VILLALBA DE DUERO: « J'avais toujours rêvé de revenir sur mes terres ». Fatigué des embouteillages et du coût de la vie à Madrid, Antonio Linaje a profité de la pandémie et du télétravail pour revenir s'installer dans le village de son enfance.
Depuis le mois d'octobre, ce consultant en politiques publiques de 28 ans s'est installé dans la maison héritée de ses grands-parents à Villalba de Duero, un village de 700 habitants à 170 km au nord de la capitale espagnole.
Son quotidien a changé radicalement: au lieu de s'entasser dans le métro, sa première tâche de la journée consiste à descendre au garage pour y allumer l'antique système de chauffage au bois.
Dans le village, les maisons abandonnées pullulent et il n'y a qu'un seul bar.
Mais Antonio -- pour qui l'arrivée de la fibre optique a été un facteur clé dans sa décision de regagner son « pueblo » -- se réjouit d'acheter sa nourriture à des vendeurs itinérants plutôt qu'au supermarché et de « voir beaucoup plus la famille ».
« Il n'y a que des avantages à vivre dans un village, pas seulement pour moi, mais pour l'ensemble de la population », car cela résout les problèmes du coût élevé de la vie en ville ou des transports bondés, affirme-t-il.
« Phénomène planétaire »
L'expérience du jeune homme n'est pas une exception, souligne Diana Moret, fondatrice en 2015 de Pandora Hub, une plateforme de projets de dynamisation des zones rurales, qui opère notamment en Allemagne, en France et même en Indonésie et au Cambodge.
« C'est un phénomène planétaire, des gens du monde entier nous écrivent », explique-t-elle à propos de ces « nomades numériques ».
Mais en Espagne, les difficultés d'accès à internet frustrent certains projets, comme celui de Carmen Rogado, employée de banque madrilène de 36 ans.
« Tu as envie de revenir, mais au final, les circonstances font que tu restes dans les grandes villes », regrette cette femme qui a dû renoncer à son rêve de retourner dans son village d'Arabayona de Mogica (ouest, 400 habitants) faute d'un internet performant.
Après des décennies d'exode rural, l'« Espagne vide » de l'intérieur, où le vieillissement est généralisé et la densité de population extrêmement faible, est frappée de plein fouet par la fracture numérique.
Selon un rapport du syndicat UGT, 13 des 47 millions d'Espagnols n'ont pas accès à une bonne connexion internet.
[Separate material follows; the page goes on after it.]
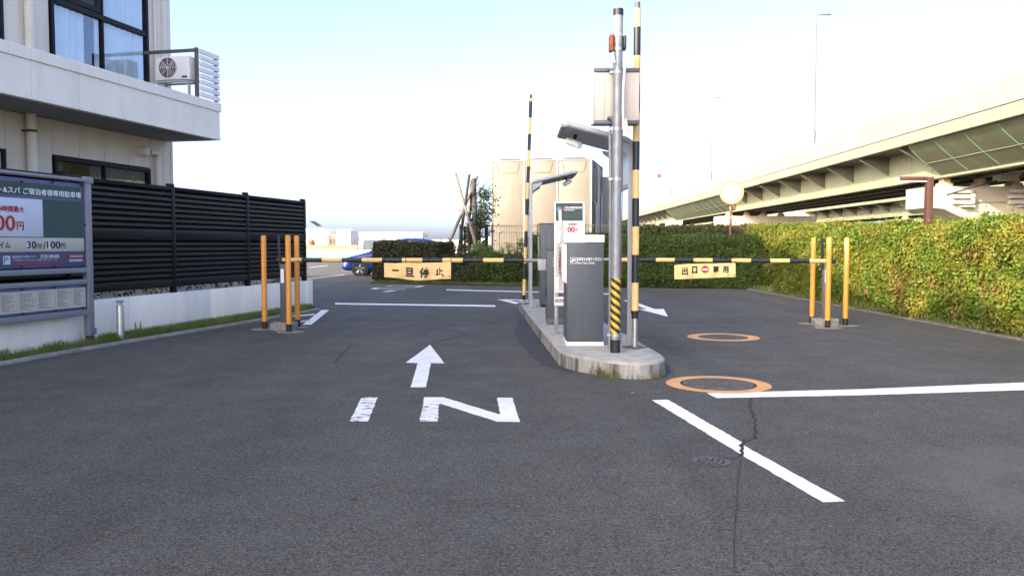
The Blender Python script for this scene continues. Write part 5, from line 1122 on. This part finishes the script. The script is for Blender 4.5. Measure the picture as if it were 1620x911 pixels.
def viaduct(label, P, phi, y0, y1, y_f, soff):
    pl = Plane(P, phi); o = thing('elevated_expressway', label, 'viaduct', M=Matrix(((math.cos(phi), math.sin(phi), 0, P[0]), (-math.sin(phi), math.cos(phi), 0, P[1]), (0, 0, 1, 0), (0, 0, 0, 1))))
    # local x = across (away from the camera), y = along
    def bx(n, x0, x1, a, b_, z0, z1, m, bev=0.0, par=o): t = MB(); t.box(x0, x1, a, b_, z0, z1, bev); return t.build(n, m, par, smooth=0)
    step = 12.0; k = 0; y = y_f-12*math.ceil((y_f-y0)/12)
    while y < y1:
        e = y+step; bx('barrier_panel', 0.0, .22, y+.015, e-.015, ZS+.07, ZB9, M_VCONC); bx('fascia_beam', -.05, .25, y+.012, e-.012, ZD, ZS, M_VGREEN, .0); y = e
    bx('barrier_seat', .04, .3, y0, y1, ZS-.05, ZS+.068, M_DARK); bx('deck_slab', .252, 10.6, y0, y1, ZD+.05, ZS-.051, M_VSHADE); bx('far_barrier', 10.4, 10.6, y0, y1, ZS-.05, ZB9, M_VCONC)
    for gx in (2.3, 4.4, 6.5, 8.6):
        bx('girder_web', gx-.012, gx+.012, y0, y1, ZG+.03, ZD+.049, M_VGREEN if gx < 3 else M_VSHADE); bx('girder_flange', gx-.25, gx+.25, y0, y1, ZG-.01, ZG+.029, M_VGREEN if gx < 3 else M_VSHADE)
    y = y_f-6.2*math.floor((y_f-y0)/6.2)+1.0
    while y < y1:
        skip = any(a < y < b_ for a, b_ in soff)
        if not skip:
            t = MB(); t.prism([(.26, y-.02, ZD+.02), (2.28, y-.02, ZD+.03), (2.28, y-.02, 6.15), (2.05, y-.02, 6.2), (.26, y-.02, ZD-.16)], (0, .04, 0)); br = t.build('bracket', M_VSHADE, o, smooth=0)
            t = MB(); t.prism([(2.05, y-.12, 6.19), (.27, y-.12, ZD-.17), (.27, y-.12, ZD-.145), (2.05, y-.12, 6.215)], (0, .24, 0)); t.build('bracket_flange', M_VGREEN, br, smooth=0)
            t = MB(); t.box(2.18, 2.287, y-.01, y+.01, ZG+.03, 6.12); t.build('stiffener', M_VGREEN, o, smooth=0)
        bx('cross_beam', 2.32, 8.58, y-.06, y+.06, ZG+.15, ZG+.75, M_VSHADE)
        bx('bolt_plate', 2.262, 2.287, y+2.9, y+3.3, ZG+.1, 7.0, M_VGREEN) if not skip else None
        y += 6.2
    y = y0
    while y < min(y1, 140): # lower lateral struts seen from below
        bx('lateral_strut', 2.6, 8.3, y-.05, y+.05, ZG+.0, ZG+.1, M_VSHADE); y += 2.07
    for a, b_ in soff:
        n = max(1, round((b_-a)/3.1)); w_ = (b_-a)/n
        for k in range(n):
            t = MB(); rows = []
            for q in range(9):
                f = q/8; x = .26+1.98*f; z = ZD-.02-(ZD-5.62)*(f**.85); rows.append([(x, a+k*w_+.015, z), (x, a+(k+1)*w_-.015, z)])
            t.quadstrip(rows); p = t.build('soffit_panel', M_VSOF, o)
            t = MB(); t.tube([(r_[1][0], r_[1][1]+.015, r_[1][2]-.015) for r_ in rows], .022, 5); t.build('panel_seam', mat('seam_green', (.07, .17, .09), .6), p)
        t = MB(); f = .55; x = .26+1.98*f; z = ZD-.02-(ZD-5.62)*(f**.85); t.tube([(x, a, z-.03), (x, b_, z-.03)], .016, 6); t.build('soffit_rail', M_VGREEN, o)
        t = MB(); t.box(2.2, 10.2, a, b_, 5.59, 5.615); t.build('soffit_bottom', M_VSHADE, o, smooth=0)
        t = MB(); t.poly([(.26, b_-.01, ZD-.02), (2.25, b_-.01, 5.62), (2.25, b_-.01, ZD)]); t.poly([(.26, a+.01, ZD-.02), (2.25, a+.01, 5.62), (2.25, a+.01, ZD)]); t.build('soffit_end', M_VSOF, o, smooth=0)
    return o
SOF = [(12.0, 50.0), (99.5, 139.5)]
viaduct('pale green elevated expressway rising from the tank to the upper right', (22.55, 0), R(1.25), 8, 330, 50.0, SOF)
viaduct('second viaduct glimpsed beneath the first above the hedge', (49.0, 0), R(1.6), 60, 300, 112.0, [(70, 112)])
def pier(label, Y, x0=24.9, zt=4.85, w_=11.6, dep=3.0, group='concrete piers of the expressway'):
    o = thing('bridge_pier', label, 'pier', (x0, Y, 0), -R(1.25), group)
    t = MB(); prof = [(0, zt), (0, zt-1.25), (.9, zt-1.33), (2.0, zt-1.85), (3.4, zt-2.6), (3.4, -.1), (w_-3.4, -.1), (w_-3.4, zt-2.6), (w_-2.0, zt-1.85), (w_-.9, zt-1.33), (w_, zt-1.25), (w_, zt)]
    t.prism([(x, 0, z) for x, z in prof], (0, dep, 0)); t.build('pier_head', M_PIER, o, smooth=0, bevel=.03)
    for gx in (1.35, 3.45, 5.5, 7.6):
        t = MB(); t.box(gx-.35, gx+.35, .5, 1.3, zt, zt+.25, .03); t.box(gx-.22, gx+.22, .6, 1.2, zt+.25, ZG-.012, .02); t.build('bearing', mat('rust_tan_bearing', (.42, .30, .18), .85, var=.3, vscale=3), o)
    return o
p1 = pier('concrete T pier with steel brackets at the right edge under the viaduct', 49.3)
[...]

Le gouvernement espère améliorer les choses avec l'ambitieux « Plan Espagne Numérique 2025", alimenté par des fonds européens. Son objectif: « garantir une connexion numérique adéquate à 100% de la population » d'ici à cinq ans.
« Opportunité historique »
Le pays, qui sera l'un des principaux bénéficiaires du plan européen de relance, a désormais une « opportunité historique » de « repeupler ces régions » intérieures comme la Castille ou l'Aragon, négligées depuis des décennies par l'administration, analyse Gema Roman, du cabinet de consultants Atrevia
Il faudra pour cela investir dans la construction d'écoles et d'hôpitaux et donner la priorité aux « modèles mixtes » de travail alternant présence et télétravail, préconise celle qui vit la majeure partie du temps dans un village d'une centaine d'habitants à quatre heures de route de Madrid.
« C'est une nouvelle perspective », assure-t-elle en vantant les activités vivifiantes de son quotidien, comme veiller à ce que la pluie ne mouille pas les bûches indispensables pour chauffer la maison.
Si l'intérieur de l'Espagne attire des employés désenchantés de la ville, les côtes ne sont pas en reste.
Raquel Caramés, Madrilène de 38 ans, a fait le grand saut après le dur confinement du printemps, qu'elle a passé seule dans son appartement.
Polyglotte et ayant travaillé à Dubaï, au Brésil, en Allemagne ou encore en France, elle a démissionné en septembre de son poste de chargée de communication pour s'installer à Chiclana, village côtier d'Andalousie où elle avait l'habitude de passer ses vacances.
Le même jour, elle était embauchée par une chaîne d'hôtels ruraux basée à Madrid, où elle retourne de temps en temps.
« Cela a changé ma vie », dit-elle, s'émerveillant de la chaleur humaine rencontrée chez ses voisins. « Il y a un réseau très fort de personnes qui veillent sur toi », assure-t-elle.